China’s decision to stop accepting plastic waste from other nations is causing plastic to pile up around the globe, and wealthy countries must find a way to slow its accumulation, scientists said.
The scientists sought to quantify the effects of the Chinese import ban on the worldwide trade in plastic waste and found that other nations might need to find a home for more than 110 million tonnes of plastic by 2030.
The ban went into effect on Dec. 31 last year, and the stockpiling trend is to worsen, they said.
Photo: AP / Skagit Valley Herald
The study, “The Chinese import ban and its impact on global plastic waste trade,” was published on Wednesday in the journal Science Advances.

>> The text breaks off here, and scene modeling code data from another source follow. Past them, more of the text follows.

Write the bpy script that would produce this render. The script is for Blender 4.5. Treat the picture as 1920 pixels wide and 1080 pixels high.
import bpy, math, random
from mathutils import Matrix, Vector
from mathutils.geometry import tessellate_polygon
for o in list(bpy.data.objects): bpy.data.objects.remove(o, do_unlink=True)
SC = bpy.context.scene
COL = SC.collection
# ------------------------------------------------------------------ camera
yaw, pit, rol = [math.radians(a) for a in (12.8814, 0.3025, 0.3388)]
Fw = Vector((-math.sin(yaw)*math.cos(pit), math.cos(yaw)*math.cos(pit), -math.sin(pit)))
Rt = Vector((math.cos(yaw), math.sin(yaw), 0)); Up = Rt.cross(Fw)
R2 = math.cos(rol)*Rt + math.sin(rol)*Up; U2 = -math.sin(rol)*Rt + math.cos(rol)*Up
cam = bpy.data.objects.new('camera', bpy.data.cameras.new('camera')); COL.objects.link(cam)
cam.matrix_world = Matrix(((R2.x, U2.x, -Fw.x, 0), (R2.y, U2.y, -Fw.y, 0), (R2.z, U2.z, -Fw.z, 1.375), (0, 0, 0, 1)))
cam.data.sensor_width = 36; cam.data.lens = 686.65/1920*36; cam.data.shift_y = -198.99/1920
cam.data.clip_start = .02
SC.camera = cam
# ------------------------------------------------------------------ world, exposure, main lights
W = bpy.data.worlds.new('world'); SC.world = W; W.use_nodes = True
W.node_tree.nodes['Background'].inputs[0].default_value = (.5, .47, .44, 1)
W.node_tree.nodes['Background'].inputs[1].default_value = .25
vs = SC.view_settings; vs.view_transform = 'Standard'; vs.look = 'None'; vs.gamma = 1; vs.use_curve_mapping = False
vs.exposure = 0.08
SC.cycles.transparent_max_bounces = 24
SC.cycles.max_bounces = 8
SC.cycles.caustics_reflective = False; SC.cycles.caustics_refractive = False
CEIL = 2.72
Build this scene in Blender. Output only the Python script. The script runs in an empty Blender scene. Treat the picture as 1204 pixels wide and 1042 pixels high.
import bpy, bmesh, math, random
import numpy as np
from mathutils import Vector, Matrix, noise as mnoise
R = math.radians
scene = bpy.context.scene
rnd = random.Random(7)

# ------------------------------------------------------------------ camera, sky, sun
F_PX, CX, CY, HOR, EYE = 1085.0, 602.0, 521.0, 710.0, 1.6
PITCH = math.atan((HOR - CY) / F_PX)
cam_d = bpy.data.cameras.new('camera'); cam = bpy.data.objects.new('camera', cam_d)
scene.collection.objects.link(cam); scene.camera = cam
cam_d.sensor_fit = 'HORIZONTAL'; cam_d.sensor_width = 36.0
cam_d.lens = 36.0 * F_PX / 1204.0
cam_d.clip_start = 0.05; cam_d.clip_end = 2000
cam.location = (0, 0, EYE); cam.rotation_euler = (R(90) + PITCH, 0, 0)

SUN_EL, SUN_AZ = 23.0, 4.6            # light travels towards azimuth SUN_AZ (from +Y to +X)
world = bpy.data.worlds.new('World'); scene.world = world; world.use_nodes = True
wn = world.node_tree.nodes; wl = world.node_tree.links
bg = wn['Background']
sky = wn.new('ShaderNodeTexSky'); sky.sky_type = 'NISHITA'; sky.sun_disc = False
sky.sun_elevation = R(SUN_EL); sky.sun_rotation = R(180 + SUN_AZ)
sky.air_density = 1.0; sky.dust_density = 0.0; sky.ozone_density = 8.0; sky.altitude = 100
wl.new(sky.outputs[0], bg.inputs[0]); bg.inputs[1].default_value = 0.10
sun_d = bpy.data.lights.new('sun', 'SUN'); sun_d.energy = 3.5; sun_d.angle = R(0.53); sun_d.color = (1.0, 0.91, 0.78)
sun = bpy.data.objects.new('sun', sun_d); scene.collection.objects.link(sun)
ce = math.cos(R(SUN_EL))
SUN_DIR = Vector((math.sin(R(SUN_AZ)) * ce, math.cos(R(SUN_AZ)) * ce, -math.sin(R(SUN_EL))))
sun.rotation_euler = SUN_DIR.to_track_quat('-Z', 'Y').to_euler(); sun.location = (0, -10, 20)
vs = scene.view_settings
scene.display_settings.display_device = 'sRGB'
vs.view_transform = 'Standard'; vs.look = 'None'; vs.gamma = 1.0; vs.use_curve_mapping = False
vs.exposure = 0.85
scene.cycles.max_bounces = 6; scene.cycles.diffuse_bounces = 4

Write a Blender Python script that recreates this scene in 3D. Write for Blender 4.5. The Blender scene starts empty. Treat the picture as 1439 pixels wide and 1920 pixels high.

Wealthy nations such as the US, Japan and Germany have long sent their plastic recyclables to China, but the country does not want to be the world’s dumping ground for plastic anymore.
The study found that China has since 1992 taken more than 105 million tonnes of the material, the equivalent of the weight of more than 300 Empire State Buildings.
The change is forcing countries to rethink how they deal with plastic waste.
They need to be more selective about what they choose to recycle and more fastidious about reusing plastics, said Amy Brooks, first author on the study and a doctoral student in engineering at the University of Georgia.
In the meantime, more plastic waste is likely to get incinerated or sent to landfills, Brooks said.
“This is a wake-up call. Historically, we’ve been depending on China to take in this recycled waste and now they are saying no,” she said. “That waste has to be managed and we have to manage it properly.”
Using UN data, the study found that China has dwarfed all other plastics importers, accounting for about 45 percent of the world’s plastic waste since 1992.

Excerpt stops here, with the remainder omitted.